[WHAT TO WORK ON] Retype the records below from their first line through the line containing "scene.view_settings.view_transform='Standard'", and include nothing else.

[Source records]
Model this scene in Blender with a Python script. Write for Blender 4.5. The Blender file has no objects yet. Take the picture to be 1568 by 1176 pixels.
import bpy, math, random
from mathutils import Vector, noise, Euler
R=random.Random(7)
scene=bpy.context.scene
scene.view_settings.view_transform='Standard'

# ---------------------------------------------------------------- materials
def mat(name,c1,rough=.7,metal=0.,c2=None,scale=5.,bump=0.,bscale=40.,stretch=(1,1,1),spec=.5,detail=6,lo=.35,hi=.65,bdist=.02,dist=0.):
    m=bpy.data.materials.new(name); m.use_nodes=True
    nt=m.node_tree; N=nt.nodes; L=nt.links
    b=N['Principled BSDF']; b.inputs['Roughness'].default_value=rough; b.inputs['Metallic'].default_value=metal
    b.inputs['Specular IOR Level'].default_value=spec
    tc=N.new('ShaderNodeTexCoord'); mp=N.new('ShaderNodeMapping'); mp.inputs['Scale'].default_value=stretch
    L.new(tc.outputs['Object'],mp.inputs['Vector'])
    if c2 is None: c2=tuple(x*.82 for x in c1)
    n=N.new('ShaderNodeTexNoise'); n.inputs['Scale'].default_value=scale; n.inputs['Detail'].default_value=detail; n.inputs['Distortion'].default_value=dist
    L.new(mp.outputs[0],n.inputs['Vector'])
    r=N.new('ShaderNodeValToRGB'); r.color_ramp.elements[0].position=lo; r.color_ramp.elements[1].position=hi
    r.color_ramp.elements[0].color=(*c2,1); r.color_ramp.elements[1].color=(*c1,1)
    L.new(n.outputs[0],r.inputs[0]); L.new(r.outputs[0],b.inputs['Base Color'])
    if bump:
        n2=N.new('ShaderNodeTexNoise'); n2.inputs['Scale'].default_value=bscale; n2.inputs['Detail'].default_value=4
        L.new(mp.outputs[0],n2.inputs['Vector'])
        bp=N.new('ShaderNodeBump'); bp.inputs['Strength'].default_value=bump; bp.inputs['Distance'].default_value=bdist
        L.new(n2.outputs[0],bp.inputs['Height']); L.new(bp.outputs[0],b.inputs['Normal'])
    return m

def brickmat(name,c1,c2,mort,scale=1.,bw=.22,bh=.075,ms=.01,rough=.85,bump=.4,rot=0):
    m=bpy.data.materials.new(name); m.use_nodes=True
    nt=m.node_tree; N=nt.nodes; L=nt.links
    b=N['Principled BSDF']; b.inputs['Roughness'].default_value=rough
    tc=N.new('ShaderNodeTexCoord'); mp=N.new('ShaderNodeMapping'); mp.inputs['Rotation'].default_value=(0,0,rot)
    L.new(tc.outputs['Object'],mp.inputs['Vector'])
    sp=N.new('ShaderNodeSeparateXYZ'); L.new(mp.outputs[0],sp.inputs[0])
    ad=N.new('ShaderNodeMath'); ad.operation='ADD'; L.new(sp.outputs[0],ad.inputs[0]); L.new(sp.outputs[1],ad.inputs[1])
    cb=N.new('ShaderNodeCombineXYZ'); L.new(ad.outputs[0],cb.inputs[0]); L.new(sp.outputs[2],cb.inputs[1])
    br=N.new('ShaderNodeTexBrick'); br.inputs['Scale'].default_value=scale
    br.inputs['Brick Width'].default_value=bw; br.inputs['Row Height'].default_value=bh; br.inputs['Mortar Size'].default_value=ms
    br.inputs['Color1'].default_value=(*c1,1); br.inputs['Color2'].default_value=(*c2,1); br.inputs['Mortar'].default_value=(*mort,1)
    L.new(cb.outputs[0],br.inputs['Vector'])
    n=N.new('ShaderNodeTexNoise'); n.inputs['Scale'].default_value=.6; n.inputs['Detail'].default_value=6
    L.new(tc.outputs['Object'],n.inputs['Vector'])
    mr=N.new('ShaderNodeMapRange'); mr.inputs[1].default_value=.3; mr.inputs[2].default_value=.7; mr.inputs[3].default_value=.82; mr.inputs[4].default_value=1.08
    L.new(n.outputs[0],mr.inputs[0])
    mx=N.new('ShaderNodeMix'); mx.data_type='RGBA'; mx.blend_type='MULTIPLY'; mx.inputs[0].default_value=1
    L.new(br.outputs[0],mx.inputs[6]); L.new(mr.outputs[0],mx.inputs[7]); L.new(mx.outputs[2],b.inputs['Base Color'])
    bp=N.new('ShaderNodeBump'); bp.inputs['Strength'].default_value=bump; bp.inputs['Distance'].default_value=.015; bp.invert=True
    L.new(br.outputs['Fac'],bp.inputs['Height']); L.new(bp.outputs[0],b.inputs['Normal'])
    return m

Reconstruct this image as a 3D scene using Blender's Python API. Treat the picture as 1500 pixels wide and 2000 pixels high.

[WORKED ANSWER]
Model this scene in Blender with a Python script. Write for Blender 4.5. The Blender file has no objects yet. Take the picture to be 1568 by 1176 pixels.
import bpy, math, random
from mathutils import Vector, noise, Euler
R=random.Random(7)
scene=bpy.context.scene
scene.view_settings.view_transform='Standard'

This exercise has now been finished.